Write each line out again exactly as written.

────────

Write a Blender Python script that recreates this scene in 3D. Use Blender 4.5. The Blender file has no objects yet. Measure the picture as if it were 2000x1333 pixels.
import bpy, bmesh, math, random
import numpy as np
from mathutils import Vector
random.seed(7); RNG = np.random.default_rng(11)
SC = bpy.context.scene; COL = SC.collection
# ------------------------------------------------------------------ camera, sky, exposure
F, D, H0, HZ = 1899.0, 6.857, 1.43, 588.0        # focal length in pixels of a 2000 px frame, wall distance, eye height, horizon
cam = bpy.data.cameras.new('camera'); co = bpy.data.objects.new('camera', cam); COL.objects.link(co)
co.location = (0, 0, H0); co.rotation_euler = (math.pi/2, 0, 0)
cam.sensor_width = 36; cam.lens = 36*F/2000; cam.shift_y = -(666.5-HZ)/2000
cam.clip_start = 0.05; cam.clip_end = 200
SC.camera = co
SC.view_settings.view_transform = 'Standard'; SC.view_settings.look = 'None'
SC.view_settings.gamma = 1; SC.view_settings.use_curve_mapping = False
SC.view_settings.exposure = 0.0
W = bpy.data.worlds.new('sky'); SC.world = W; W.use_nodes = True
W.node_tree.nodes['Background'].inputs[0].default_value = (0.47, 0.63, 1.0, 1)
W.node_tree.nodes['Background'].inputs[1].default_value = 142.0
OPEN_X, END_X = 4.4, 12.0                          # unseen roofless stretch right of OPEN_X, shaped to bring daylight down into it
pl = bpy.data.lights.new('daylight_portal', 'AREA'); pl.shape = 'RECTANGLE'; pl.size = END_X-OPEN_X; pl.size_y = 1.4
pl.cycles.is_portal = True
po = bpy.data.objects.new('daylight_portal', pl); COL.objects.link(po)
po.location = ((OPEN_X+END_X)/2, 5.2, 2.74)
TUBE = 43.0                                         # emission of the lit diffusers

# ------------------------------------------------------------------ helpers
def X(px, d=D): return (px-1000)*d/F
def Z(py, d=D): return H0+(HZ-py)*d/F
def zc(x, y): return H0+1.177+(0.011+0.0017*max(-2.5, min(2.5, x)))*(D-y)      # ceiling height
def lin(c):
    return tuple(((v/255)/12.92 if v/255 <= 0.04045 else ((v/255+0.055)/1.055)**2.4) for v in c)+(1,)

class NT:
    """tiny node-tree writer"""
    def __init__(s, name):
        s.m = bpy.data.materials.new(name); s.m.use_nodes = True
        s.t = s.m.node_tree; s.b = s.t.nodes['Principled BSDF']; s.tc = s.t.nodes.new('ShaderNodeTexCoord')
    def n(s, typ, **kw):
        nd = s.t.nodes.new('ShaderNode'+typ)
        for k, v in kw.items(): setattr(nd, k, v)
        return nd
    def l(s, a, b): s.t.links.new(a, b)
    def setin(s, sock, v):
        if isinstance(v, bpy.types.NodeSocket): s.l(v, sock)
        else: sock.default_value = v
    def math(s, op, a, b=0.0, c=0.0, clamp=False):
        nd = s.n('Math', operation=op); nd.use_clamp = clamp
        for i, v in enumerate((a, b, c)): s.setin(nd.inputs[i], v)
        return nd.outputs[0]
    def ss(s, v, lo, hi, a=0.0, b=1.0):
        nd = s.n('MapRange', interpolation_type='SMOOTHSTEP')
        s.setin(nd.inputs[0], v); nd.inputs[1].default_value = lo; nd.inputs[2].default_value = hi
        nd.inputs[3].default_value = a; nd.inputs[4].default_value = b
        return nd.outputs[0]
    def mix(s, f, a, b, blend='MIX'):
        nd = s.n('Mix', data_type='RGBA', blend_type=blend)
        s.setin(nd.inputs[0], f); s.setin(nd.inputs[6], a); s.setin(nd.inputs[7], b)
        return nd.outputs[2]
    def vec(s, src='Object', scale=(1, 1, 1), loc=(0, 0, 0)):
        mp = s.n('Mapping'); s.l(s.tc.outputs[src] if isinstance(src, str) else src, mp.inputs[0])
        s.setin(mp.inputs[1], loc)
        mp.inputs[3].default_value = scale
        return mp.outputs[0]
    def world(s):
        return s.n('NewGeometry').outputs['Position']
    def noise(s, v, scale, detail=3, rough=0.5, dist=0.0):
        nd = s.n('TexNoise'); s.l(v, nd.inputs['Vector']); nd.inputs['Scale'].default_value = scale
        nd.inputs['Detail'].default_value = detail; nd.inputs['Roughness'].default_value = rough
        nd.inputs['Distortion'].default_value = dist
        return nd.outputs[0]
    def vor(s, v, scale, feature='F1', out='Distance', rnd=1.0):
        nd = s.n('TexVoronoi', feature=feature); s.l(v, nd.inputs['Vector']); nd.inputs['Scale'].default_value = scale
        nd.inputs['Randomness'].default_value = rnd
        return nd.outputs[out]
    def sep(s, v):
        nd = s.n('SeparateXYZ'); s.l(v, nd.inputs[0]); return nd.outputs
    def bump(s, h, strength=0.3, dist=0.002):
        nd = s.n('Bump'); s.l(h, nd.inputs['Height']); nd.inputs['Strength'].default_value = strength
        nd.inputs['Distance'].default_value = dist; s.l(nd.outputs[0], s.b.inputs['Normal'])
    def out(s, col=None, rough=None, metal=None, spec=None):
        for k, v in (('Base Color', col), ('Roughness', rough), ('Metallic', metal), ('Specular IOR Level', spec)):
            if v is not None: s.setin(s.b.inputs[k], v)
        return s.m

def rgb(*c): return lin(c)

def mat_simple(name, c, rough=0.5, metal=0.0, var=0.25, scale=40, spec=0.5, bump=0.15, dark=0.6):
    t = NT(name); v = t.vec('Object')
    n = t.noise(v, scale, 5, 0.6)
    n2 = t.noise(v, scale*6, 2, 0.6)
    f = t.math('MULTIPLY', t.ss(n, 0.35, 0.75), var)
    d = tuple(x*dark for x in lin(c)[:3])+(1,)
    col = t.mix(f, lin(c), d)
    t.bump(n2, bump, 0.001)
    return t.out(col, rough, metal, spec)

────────

#### Output of the exercise
Write a Blender Python script that recreates this scene in 3D. Use Blender 4.5. The Blender file has no objects yet. Measure the picture as if it were 2000x1333 pixels.
import bpy, bmesh, math, random
import numpy as np
from mathutils import Vector
random.seed(7); RNG = np.random.default_rng(11)
SC = bpy.context.scene; COL = SC.collection
# ------------------------------------------------------------------ camera, sky, exposure
F, D, H0, HZ = 1899.0, 6.857, 1.43, 588.0        # focal length in pixels of a 2000 px frame, wall distance, eye height, horizon
cam = bpy.data.cameras.new('camera'); co = bpy.data.objects.new('camera', cam); COL.objects.link(co)
co.location = (0, 0, H0); co.rotation_euler = (math.pi/2, 0, 0)
cam.sensor_width = 36; cam.lens = 36*F/2000; cam.shift_y = -(666.5-HZ)/2000
cam.clip_start = 0.05; cam.clip_end = 200
SC.camera = co
SC.view_settings.view_transform = 'Standard'; SC.view_settings.look = 'None'
SC.view_settings.gamma = 1; SC.view_settings.use_curve_mapping = False
SC.view_settings.exposure = 0.0
W = bpy.data.worlds.new('sky'); SC.world = W; W.use_nodes = True
W.node_tree.nodes['Background'].inputs[0].default_value = (0.47, 0.63, 1.0, 1)
W.node_tree.nodes['Background'].inputs[1].default_value = 142.0
OPEN_X, END_X = 4.4, 12.0                          # unseen roofless stretch right of OPEN_X, shaped to bring daylight down into it
pl = bpy.data.lights.new('daylight_portal', 'AREA'); pl.shape = 'RECTANGLE'; pl.size = END_X-OPEN_X; pl.size_y = 1.4
pl.cycles.is_portal = True
po = bpy.data.objects.new('daylight_portal', pl); COL.objects.link(po)
po.location = ((OPEN_X+END_X)/2, 5.2, 2.74)
TUBE = 43.0                                         # emission of the lit diffusers

# ------------------------------------------------------------------ helpers
def X(px, d=D): return (px-1000)*d/F
def Z(py, d=D): return H0+(HZ-py)*d/F
def zc(x, y): return H0+1.177+(0.011+0.0017*max(-2.5, min(2.5, x)))*(D-y)      # ceiling height
def lin(c):
    return tuple(((v/255)/12.92 if v/255 <= 0.04045 else ((v/255+0.055)/1.055)**2.4) for v in c)+(1,)

class NT:
    """tiny node-tree writer"""
    def __init__(s, name):
        s.m = bpy.data.materials.new(name); s.m.use_nodes = True
        s.t = s.m.node_tree; s.b = s.t.nodes['Principled BSDF']; s.tc = s.t.nodes.new('ShaderNodeTexCoord')
    def n(s, typ, **kw):
        nd = s.t.nodes.new('ShaderNode'+typ)
        for k, v in kw.items(): setattr(nd, k, v)
        return nd
    def l(s, a, b): s.t.links.new(a, b)
    def setin(s, sock, v):
        if isinstance(v, bpy.types.NodeSocket): s.l(v, sock)
        else: sock.default_value = v
    def math(s, op, a, b=0.0, c=0.0, clamp=False):
        nd = s.n('Math', operation=op); nd.use_clamp = clamp
        for i, v in enumerate((a, b, c)): s.setin(nd.inputs[i], v)
        return nd.outputs[0]
    def ss(s, v, lo, hi, a=0.0, b=1.0):
        nd = s.n('MapRange', interpolation_type='SMOOTHSTEP')
        s.setin(nd.inputs[0], v); nd.inputs[1].default_value = lo; nd.inputs[2].default_value = hi
        nd.inputs[3].default_value = a; nd.inputs[4].default_value = b
        return nd.outputs[0]
    def mix(s, f, a, b, blend='MIX'):
        nd = s.n('Mix', data_type='RGBA', blend_type=blend)
        s.setin(nd.inputs[0], f); s.setin(nd.inputs[6], a); s.setin(nd.inputs[7], b)
        return nd.outputs[2]
    def vec(s, src='Object', scale=(1, 1, 1), loc=(0, 0, 0)):
        mp = s.n('Mapping'); s.l(s.tc.outputs[src] if isinstance(src, str) else src, mp.inputs[0])
        s.setin(mp.inputs[1], loc)
        mp.inputs[3].default_value = scale
        return mp.outputs[0]
    def world(s):
        return s.n('NewGeometry').outputs['Position']
    def noise(s, v, scale, detail=3, rough=0.5, dist=0.0):
        nd = s.n('TexNoise'); s.l(v, nd.inputs['Vector']); nd.inputs['Scale'].default_value = scale
        nd.inputs['Detail'].default_value = detail; nd.inputs['Roughness'].default_value = rough
        nd.inputs['Distortion'].default_value = dist
        return nd.outputs[0]
    def vor(s, v, scale, feature='F1', out='Distance', rnd=1.0):
        nd = s.n('TexVoronoi', feature=feature); s.l(v, nd.inputs['Vector']); nd.inputs['Scale'].default_value = scale
        nd.inputs['Randomness'].default_value = rnd
        return nd.outputs[out]
    def sep(s, v):
        nd = s.n('SeparateXYZ'); s.l(v, nd.inputs[0]); return nd.outputs
    def bump(s, h, strength=0.3, dist=0.002):
        nd = s.n('Bump'); s.l(h, nd.inputs['Height']); nd.inputs['Strength'].default_value = strength
        nd.inputs['Distance'].default_value = dist; s.l(nd.outputs[0], s.b.inputs['Normal'])
    def out(s, col=None, rough=None, metal=None, spec=None):
        for k, v in (('Base Color', col), ('Roughness', rough), ('Metallic', metal), ('Specular IOR Level', spec)):
            if v is not None: s.setin(s.b.inputs[k], v)
        return s.m

def rgb(*c): return lin(c)

def mat_simple(name, c, rough=0.5, metal=0.0, var=0.25, scale=40, spec=0.5, bump=0.15, dark=0.6):
    t = NT(name); v = t.vec('Object')
    n = t.noise(v, scale, 5, 0.6)
    n2 = t.noise(v, scale*6, 2, 0.6)
    f = t.math('MULTIPLY', t.ss(n, 0.35, 0.75), var)
    d = tuple(x*dark for x in lin(c)[:3])+(1,)
    col = t.mix(f, lin(c), d)
    t.bump(n2, bump, 0.001)
    return t.out(col, rough, metal, spec)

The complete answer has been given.